When Valenzuela then shut out Houston 2–0 before 50,511 in attendance at Dodger Stadium, Fernandomania was launched.

The scoreless inning streaks of Don Drysdale and Orel Hershiser have received due attention, but one wonders if they actually compare to what Valenzuela accomplished given his level of experience: pitching nine innings in each of his first eight starts, he allowed four earned runs, chalking up five shutouts and an 8–0 record. In the first 892/3 innings of his major league career, Valenzuela allowed 51 hits, walked 22, and struck out 84. His ERA was 0.40.

A 4–0 loss to the Phillies ended the increasingly legitimate dreams of an undefeated season for Valenzuela, at which point he settled into simply having a very good season, one that would win him the National League Rookie of the Year and Cy Young awards. Valenzuela then passed several postseason tests. He held Houston to two runs over 17 innings in the first round of the playoffs, recovered from an NLCS Game 2 loss to pitch 82/3 innings of one-run ball in the clinching Game 5, and in his final start of the year, survived when he had nothing, hanging on to defeat the Yankees 4–3 in a 147-pitch complete game in which he allowed 16 base runners.

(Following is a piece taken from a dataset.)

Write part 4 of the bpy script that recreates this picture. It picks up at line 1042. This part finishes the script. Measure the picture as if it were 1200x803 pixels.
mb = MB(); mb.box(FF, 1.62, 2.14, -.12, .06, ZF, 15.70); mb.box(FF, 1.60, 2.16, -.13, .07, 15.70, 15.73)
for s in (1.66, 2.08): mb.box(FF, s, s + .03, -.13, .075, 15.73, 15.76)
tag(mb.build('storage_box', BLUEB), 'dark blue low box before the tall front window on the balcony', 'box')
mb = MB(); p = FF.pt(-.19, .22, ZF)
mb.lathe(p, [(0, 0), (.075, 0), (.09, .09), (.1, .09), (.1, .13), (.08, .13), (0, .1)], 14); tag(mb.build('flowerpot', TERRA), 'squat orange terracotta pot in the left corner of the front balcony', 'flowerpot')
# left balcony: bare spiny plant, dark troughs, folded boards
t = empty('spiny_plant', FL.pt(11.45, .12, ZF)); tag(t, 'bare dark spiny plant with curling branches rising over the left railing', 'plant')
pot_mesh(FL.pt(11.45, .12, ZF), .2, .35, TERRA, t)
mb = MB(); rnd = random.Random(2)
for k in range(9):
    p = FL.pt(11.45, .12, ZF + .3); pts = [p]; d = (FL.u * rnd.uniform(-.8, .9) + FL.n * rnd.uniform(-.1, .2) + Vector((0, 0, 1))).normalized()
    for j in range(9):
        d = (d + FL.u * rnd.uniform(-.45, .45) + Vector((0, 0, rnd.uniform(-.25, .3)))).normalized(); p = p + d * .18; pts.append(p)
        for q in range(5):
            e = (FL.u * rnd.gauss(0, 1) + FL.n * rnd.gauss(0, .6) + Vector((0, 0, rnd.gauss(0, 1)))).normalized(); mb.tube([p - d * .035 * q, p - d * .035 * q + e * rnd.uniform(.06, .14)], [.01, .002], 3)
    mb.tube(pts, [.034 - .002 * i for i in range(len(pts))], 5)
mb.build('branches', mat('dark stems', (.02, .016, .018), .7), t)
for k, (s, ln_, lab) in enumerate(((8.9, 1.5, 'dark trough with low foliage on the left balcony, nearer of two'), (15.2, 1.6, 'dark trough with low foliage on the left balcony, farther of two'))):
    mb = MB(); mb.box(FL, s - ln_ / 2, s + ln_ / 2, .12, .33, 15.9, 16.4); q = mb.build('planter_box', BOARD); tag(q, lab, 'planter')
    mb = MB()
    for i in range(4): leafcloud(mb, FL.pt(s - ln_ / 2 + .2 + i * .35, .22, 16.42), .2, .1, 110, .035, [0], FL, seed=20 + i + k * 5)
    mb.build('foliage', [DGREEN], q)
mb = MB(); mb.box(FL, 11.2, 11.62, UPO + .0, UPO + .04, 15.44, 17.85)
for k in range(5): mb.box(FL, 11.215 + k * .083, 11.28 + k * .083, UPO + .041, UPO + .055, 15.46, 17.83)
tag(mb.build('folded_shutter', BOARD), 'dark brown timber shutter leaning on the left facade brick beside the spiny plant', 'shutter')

It was Valenzuela’s propensity for complete games that might have sidetracked what could have been his path to the Hall of Fame. In his first seven full seasons, Valenzuela averaged 14 complete games and 255 innings. That’s a tortuous workload for someone throwing a pitch like the screwball, which comes with a horror movie–like reverse twist of the arm. For a player of Valenzuela’s age, it put him on the fast track for arm trouble.

Nevertheless, the highlights continued. He began the 1985 season by allowing one earned run in his first five starts and 42 innings and having a 2–3 record to show for it. Later that year, he had a memorable showdown with Dwight Gooden and pitched 11 shutout innings. In the 1986 All-Star game, Valenzuela struck out five consecutive American Leaguers. In 1990, reduced to a back-end member of the Dodger rotation, Valenzuela made history by joining former teammate Dave Stewart of Oakland to become the first combo of pitchers to throw no-hitters in two different games on the same day, prompting Vin Scully to utter another of his most memorable lines: “If you have a sombrero, throw it to the sky.”

Fernandomania came to a bitter end in Los Angeles when Valenzuela was released before the end of spring training in 1991. But what figured to be an unpleasant end denouement to his career instead was transformed into a fitting epilogue. Valenzuela would periodically find the magic again—a 3.00 ERA (143 ERA+) in 32 games with Baltimore in 1993, and a 3.62 ERA (111 ERA+) in 33 games with San Diego in 1996. Valenzuela wrapped up his career with 2,074 strikeouts and a 3.54 ERA (104 ERA+) in 2,930 innings, along with a .200 career batting average and 10 home runs. Well into his 40s, well after one wouldn’t have thought it possible, Valenzuela added to his mystique. After he made peace with the Dodgers and quietly assumed a role as a Spanish-language game commentator for them, Valenzuela returned to his roots, mesmerizing hitters in the Mexican League. And it made sense. Wherever Fernando Valenzuela has gone, the crowds have always been transfixed.

 

 

Pure Joy Amid a Hopeless Cause

You can’t find a moment fitting the above description that surpasses Pedro Astacio’s July 3, 1992 major league debut. Called up to pitch the second game of a doubleheader—one of four twin-bills (thanks to the riots that ripped through the city two months earlier) the Dodgers had to play in a six-day stretch during their desultory 99-loss season—Astacio had struck out 10 batters while shutting out the Phillies for 82/3 innings when he faced Mariano Duncan. As Duncan’s fly ball to right field headed for and settled into Mitch Webster’s glove, Astacio jumped up and down like his team was winning the World Series.

Was it in bad taste for him to celebrate? Hardly. Astacio reminded us that we can never become too jaded. There’s never a day in baseball when there can’t be magic.